## Written problem
Your task is to reproduce the material exactly.

## Information supplied
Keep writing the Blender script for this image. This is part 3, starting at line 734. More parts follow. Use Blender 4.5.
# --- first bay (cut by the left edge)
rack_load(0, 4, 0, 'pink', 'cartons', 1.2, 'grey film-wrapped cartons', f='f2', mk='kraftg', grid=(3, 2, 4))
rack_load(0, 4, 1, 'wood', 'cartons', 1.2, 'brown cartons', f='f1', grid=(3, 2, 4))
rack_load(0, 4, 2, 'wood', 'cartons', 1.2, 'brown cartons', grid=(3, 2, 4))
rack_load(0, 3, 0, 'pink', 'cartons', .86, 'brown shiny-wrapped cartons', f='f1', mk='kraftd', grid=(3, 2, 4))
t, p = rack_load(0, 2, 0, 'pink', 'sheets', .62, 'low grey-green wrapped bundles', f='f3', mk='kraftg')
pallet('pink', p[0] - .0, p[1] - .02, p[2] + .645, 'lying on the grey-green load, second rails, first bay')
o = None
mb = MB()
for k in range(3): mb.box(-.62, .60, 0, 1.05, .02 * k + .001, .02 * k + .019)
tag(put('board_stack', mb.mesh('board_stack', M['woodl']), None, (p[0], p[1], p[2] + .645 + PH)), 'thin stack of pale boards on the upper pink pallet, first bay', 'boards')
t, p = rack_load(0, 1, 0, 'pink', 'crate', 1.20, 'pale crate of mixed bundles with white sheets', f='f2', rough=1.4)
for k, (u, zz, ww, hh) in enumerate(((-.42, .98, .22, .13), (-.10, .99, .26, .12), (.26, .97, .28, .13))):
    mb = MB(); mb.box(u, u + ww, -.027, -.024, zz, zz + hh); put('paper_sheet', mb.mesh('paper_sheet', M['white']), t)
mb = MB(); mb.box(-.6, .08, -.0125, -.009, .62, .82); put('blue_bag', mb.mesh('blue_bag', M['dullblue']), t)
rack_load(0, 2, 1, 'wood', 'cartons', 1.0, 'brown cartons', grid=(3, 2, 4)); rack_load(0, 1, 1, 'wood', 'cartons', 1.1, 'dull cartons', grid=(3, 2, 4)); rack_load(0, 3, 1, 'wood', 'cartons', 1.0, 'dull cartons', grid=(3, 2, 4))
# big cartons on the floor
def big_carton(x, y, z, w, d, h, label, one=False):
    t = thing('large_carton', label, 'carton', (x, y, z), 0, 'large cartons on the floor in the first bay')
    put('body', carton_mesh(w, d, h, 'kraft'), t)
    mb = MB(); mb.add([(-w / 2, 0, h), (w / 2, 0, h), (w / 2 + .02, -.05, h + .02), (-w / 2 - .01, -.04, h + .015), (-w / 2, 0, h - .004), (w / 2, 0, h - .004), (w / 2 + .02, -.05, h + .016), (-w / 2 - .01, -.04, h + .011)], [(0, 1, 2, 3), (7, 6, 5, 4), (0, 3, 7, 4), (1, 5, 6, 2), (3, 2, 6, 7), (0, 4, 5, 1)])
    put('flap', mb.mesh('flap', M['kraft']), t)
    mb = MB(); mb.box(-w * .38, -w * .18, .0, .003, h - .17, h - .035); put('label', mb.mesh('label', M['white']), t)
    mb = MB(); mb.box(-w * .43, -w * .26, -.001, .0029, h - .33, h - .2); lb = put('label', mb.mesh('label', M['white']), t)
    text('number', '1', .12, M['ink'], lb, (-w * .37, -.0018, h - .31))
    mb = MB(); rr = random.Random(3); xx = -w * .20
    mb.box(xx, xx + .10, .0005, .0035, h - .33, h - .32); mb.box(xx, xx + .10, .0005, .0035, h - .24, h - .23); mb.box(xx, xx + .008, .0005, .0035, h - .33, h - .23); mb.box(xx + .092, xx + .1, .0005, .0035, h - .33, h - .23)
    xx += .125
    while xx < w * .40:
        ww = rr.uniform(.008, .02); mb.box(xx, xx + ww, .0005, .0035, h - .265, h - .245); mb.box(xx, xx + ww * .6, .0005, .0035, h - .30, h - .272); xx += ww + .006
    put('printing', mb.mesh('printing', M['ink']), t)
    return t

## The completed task
Keep writing the Blender script for this image. This is part 3, starting at line 734. More parts follow. Use Blender 4.5.
# --- first bay (cut by the left edge)
rack_load(0, 4, 0, 'pink', 'cartons', 1.2, 'grey film-wrapped cartons', f='f2', mk='kraftg', grid=(3, 2, 4))
rack_load(0, 4, 1, 'wood', 'cartons', 1.2, 'brown cartons', f='f1', grid=(3, 2, 4))
rack_load(0, 4, 2, 'wood', 'cartons', 1.2, 'brown cartons', grid=(3, 2, 4))
rack_load(0, 3, 0, 'pink', 'cartons', .86, 'brown shiny-wrapped cartons', f='f1', mk='kraftd', grid=(3, 2, 4))
t, p = rack_load(0, 2, 0, 'pink', 'sheets', .62, 'low grey-green wrapped bundles', f='f3', mk='kraftg')
pallet('pink', p[0] - .0, p[1] - .02, p[2] + .645, 'lying on the grey-green load, second rails, first bay')
o = None
mb = MB()
for k in range(3): mb.box(-.62, .60, 0, 1.05, .02 * k + .001, .02 * k + .019)
tag(put('board_stack', mb.mesh('board_stack', M['woodl']), None, (p[0], p[1], p[2] + .645 + PH)), 'thin stack of pale boards on the upper pink pallet, first bay', 'boards')
t, p = rack_load(0, 1, 0, 'pink', 'crate', 1.20, 'pale crate of mixed bundles with white sheets', f='f2', rough=1.4)
for k, (u, zz, ww, hh) in enumerate(((-.42, .98, .22, .13), (-.10, .99, .26, .12), (.26, .97, .28, .13))):
    mb = MB(); mb.box(u, u + ww, -.027, -.024, zz, zz + hh); put('paper_sheet', mb.mesh('paper_sheet', M['white']), t)
mb = MB(); mb.box(-.6, .08, -.0125, -.009, .62, .82); put('blue_bag', mb.mesh('blue_bag', M['dullblue']), t)
rack_load(0, 2, 1, 'wood', 'cartons', 1.0, 'brown cartons', grid=(3, 2, 4)); rack_load(0, 1, 1, 'wood', 'cartons', 1.1, 'dull cartons', grid=(3, 2, 4)); rack_load(0, 3, 1, 'wood', 'cartons', 1.0, 'dull cartons', grid=(3, 2, 4))
# big cartons on the floor
def big_carton(x, y, z, w, d, h, label, one=False):
    t = thing('large_carton', label, 'carton', (x, y, z), 0, 'large cartons on the floor in the first bay')
    put('body', carton_mesh(w, d, h, 'kraft'), t)
    mb = MB(); mb.add([(-w / 2, 0, h), (w / 2, 0, h), (w / 2 + .02, -.05, h + .02), (-w / 2 - .01, -.04, h + .015), (-w / 2, 0, h - .004), (w / 2, 0, h - .004), (w / 2 + .02, -.05, h + .016), (-w / 2 - .01, -.04, h + .011)], [(0, 1, 2, 3), (7, 6, 5, 4), (0, 3, 7, 4), (1, 5, 6, 2), (3, 2, 6, 7), (0, 4, 5, 1)])
    put('flap', mb.mesh('flap', M['kraft']), t)
    mb = MB(); mb.box(-w * .38, -w * .18, .0, .003, h - .17, h - .035); put('label', mb.mesh('label', M['white']), t)
    mb = MB(); mb.box(-w * .43, -w * .26, -.001, .0029, h - .33, h - .2); lb = put('label', mb.mesh('label', M['white']), t)
    text('number', '1', .12, M['ink'], lb, (-w * .37, -.0018, h - .31))
    mb = MB(); rr = random.Random(3); xx = -w * .20
    mb.box(xx, xx + .10, .0005, .0035, h - .33, h - .32); mb.box(xx, xx + .10, .0005, .0035, h - .24, h - .23); mb.box(xx, xx + .008, .0005, .0035, h - .33, h - .23); mb.box(xx + .092, xx + .1, .0005, .0035, h - .33, h - .23)
    xx += .125
    while xx < w * .40:
        ww = rr.uniform(.008, .02); mb.box(xx, xx + ww, .0005, .0035, h - .265, h - .245); mb.box(xx, xx + ww * .6, .0005, .0035, h - .30, h - .272); xx += ww + .006
    put('printing', mb.mesh('printing', M['ink']), t)
    return t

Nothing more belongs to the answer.